Cash crisis and redundancies prompt call for strikes

TEACHERS are set to endorse a new wave of strike action tomorrow, amid warnings of “dramatic” funding cuts and staff redundancies.

The National Union of Teachers (NUT) says Tory plans to freeze school funding per pupil coupled with changes to pay arrangements will leave councils struggling to cope in a school year from hell.

A motion likely to be heard at the union’s conference in Harrogate slams all of the main political parties for their “totally inadequate” response to the funding crisis in schools, suggesting strikes are possible even if the Tories are booted out of office.

It would instruct the NUT’s executive to “prepare for and ballot for a national campaign of strike and non-strike action” over the impact of cuts on teachers’ pay and working conditions.

The Association of School and College Leaders (ASCL) has said that nine out of 10 heads are preparing to slash their budgets by 10 per cent as a result of the Tory “flat cash” plans.

And yesterday NUT officials warned that a ticking time bomb would see the costs of employing teachers surge in the school year from September.

Schools will have to pay an extra 2.3 per cent in employer pension contributions and will face the scrapping of the 3.4 per cent national insurance rebate they currently enjoy.

NUT deputy general secretary Kevin Courtney said the “dramatic” changes would lead to a “very tough next school year.”

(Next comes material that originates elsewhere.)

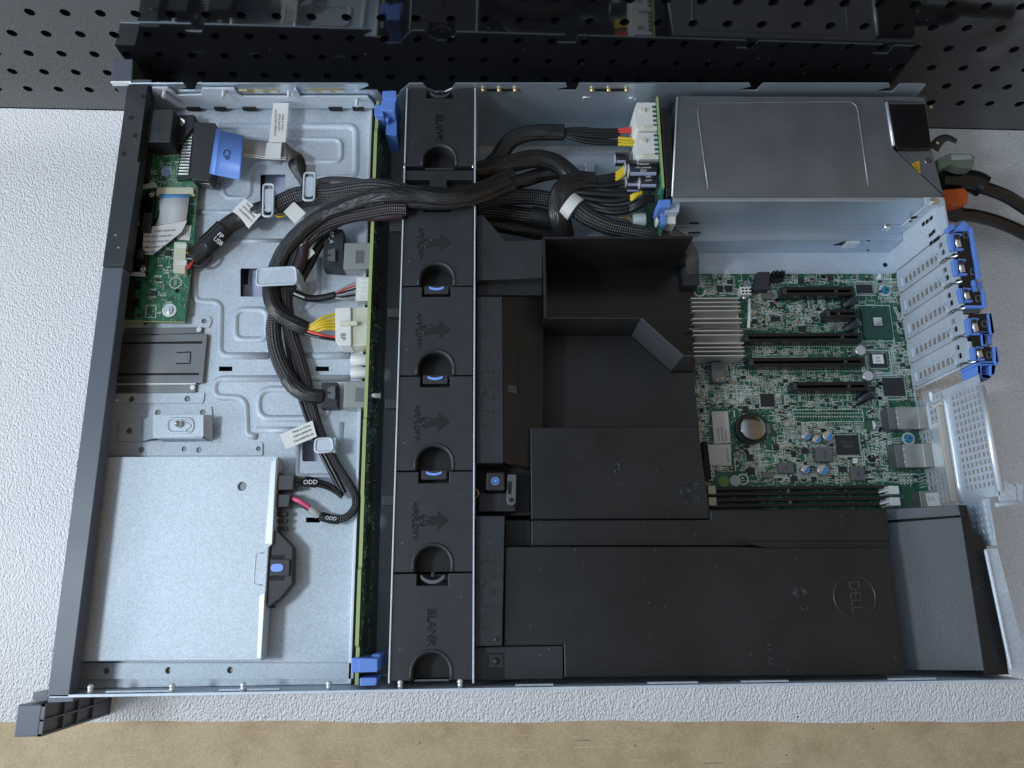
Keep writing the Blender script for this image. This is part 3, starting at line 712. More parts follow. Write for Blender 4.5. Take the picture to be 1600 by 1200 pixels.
# thin webs between slots
for y in [cov_y[0] + 10.1] + [c - 10.1 for c in cov_y]:
    rp.box(RX, RX + 1.2, y - .9, y + .9, 0, 86)
rp.box(RX, RX + 1.2, panel_y0, 313, 0, 7)
rear = rp.build('rear_panel', STEEL, CH)
hv = MB()
for px, py in ((1443, 350), (1449, 346), (1455, 341), (1454, 367), (1459, 362), (1466, 372), (1461, 376), (1455, 380)):
    y, z = yz(px, py); hv.box(RX - .15, RX - .02, y - 1.5, y + 1.5, z - 2.2, z + 2.2)
for k in range(9):
    t = k / 8; y, z = yz(1416 + (1470 - 1416) * t, 420 + (377 - 420) * t); hv.box(RX - .15, RX - .02, y - .9, y + .9, z - 2.0, z + 2.0)
hv.build('vent_slot', DARK, rear)
# perforated input-output area: square holes through sheet, built cell by cell
def perforated(y0, y1, z0, z1, ny, nz, hy, hz, name, x=RX, skip=()):
    m = MB(); dy, dz = (y1 - y0) / ny, (z1 - z0) / nz
    for i in range(ny):
        for j in range(nz):
            cy, cz = y0 + dy * (i + .5), z0 + dz * (j + .5)
            if (i, j) in skip: m.quad((x, cy - dy/2, cz - dz/2), (x, cy + dy/2, cz - dz/2), (x, cy + dy/2, cz + dz/2), (x, cy - dy/2, cz + dz/2)); continue
            oq = [(cy - dy/2, cz - dz/2), (cy, cz - dz/2), (cy + dy/2, cz - dz/2), (cy + dy/2, cz), (cy + dy/2, cz + dz/2), (cy, cz + dz/2), (cy - dy/2, cz + dz/2), (cy - dy/2, cz)]
            k = .72
            iq = [(cy - hy * k, cz - hz * k) , (cy, cz - hz), (cy + hy * k, cz - hz * k), (cy + hy, cz), (cy + hy * k, cz + hz * k), (cy, cz + hz), (cy - hy * k, cz + hz * k), (cy - hy, cz)]
            iq = [(cy - hy*.9, cz - hz*.9), (cy, cz - hz), (cy + hy*.9, cz - hz*.9), (cy + hy, cz), (cy + hy*.9, cz + hz*.9), (cy, cz + hz), (cy - hy*.9, cz + hz*.9), (cy - hy, cz)]
            b = len(m.v)
            for xx, ring in ((x, oq), (x, iq), (x + 1.0, iq)):
                m.v += [Vector((xx, a, c)) for a, c in ring]
            for n in range(8):
                q = (n + 1) % 8
                m.face((b + n, b + q, b + 8 + q, b + 8 + n)); m.face((b + 8 + n, b + 8 + q, b + 16 + q, b + 16 + n))
    return m
perforated(122.5, 194, 54, 89, 14, 7, 1.75, 1.75, 'mesh').build('perforated_panel', STEELR, rear, recalc=False)
perforated(118.5, 200, 3, 45, 16, 8, 1.8, 1.8, 'mesh').build('perforated_panel', STEELR, rear, recalc=False)
m = MB(); m.box(RX, RX + 1, panel_y0, 122.4, 45.1, 90); m.box(RX, RX + 1, 194.1, 200, 45.1, 90); m.box(RX, RX + 1, 122.4, 194, 45.1, 53.9); m.build('panel_border', STEELR, rear)
# pressed shoulder above the connectors
m = MB(); pth = [(RX, 116, 47.5), (RX, 187, 47.5), (RX, 191, 44), (RX, 191, 34), (RX, 195, 30), (RX, 203, 30)]
m.tube(smooth(pth, 4), 2.2, 2.2, 10, up=(1, 0, 0)); m.build('pressed_shoulder', BRIGHT, rear)
m = MB(); m.box(RX - 4.5, RX - .1, 117, 189, 40.5, 43.2); m.build('gasket', mat('beige_foam_gasket', (.50, .46, .40), .7), rear, bevel=.4)
m = MB(); m.box(RX - .6, RX - .1, 140, 178, 24, 40); m.build('connector_shield', BRIGHT, rear)
# folded top edge
m = MB(); a = P(1533, 603, 90); b = P(1562, 768, 90); m.tube([a, b], 2.4, 2.4, 12); m.build('rolled_edge', BRIGHT, rear)
# thumb latch at the corner and the stepped rear sheet
m = MB(); m.slab([P(1553, 742, 90), P(1572, 752, 90), P(1588, 760, 90), P(1590, 788, 90), P(1565, 792, 90), P(1562, 780, 90)], 1.2)
m.prism(rounded(PP([(1586, 756), (1597, 757), (1596, 788), (1588, 789)], 88), 1, 2), 70, 89.5)
m.tube([P(1556, 789, 90), P(1575, 786, 90), P(1592, 786, 89)], 1.6, 1.6, 10)
m.build('corner_hook', STEEL, rear, bevel=.3)
c = P(1575, 762, 90.1); text('6', c, 5, 0, BRIGHT, rear, .1, 'stamped_lettering'); text('7', P(1575, 775, 90.1), 5, 60, BRIGHT, rear, .1, 'stamped_lettering')
stp = MB(); stp.box(RX - 3, RX - 2, 84, 115, 60, 83)
stp.build('stepped_sheet', STEEL, rear)
perforated(87, 114, 62, 82, 6, 4, 1.6, 2.0, 'mesh', RX - 3.4).build('perforated_panel', STEELR, rear, recalc=False)
fl = MB(); fl.slab([P(1539, 858, 86), P(1559, 856, 86), P(1610, 1054, 86), P(1581, 1048, 86)], 1.2)
fl.tube([P(1540.5, 860, 86), P(1580, 1045, 86)], 1.3, 1.3, 10)
fl.build('rear_flange', STEEL, rear, bevel=.3)
MB().box(RX, RX + 1, .2, 116, 0, 60).build('rear_sheet', STEEL, rear)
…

He said: “You have to think there will be redundancies.”

The motion, which will be heard tomorrow providing a vote today approves it as a priority, also calls for co-ordinated action with other teaching unions and non-teaching unions “where appropriate.”

Fellow teaching union ATL voted on Tuesday to drop an explicit threat of joint industrial action from a resolution on teachers’ pay.

But Mr Courtney said the door was still open to “working together” both nationally and at individual school level.

“We’re open to all possibilities on these questions,” he told an NUT press conference yesterday.

And he said the union, which has been in dispute with the Con-Dem government over pay, pensions and workload since 2011, had garnered significant rewards for its members through its industrial action strategy — winning an average of £800 a year more than ministers’ original proposals.

Members of a third teaching union, NASUWT, will also discuss plans for potential future industrial action at their conference in Cardiff today.

NUT general secretary Christine Blower said the NUT had “no plans” for strike action before the general election, and said the union was keen to “get engaged with the new government” and “take stock” before deciding on action.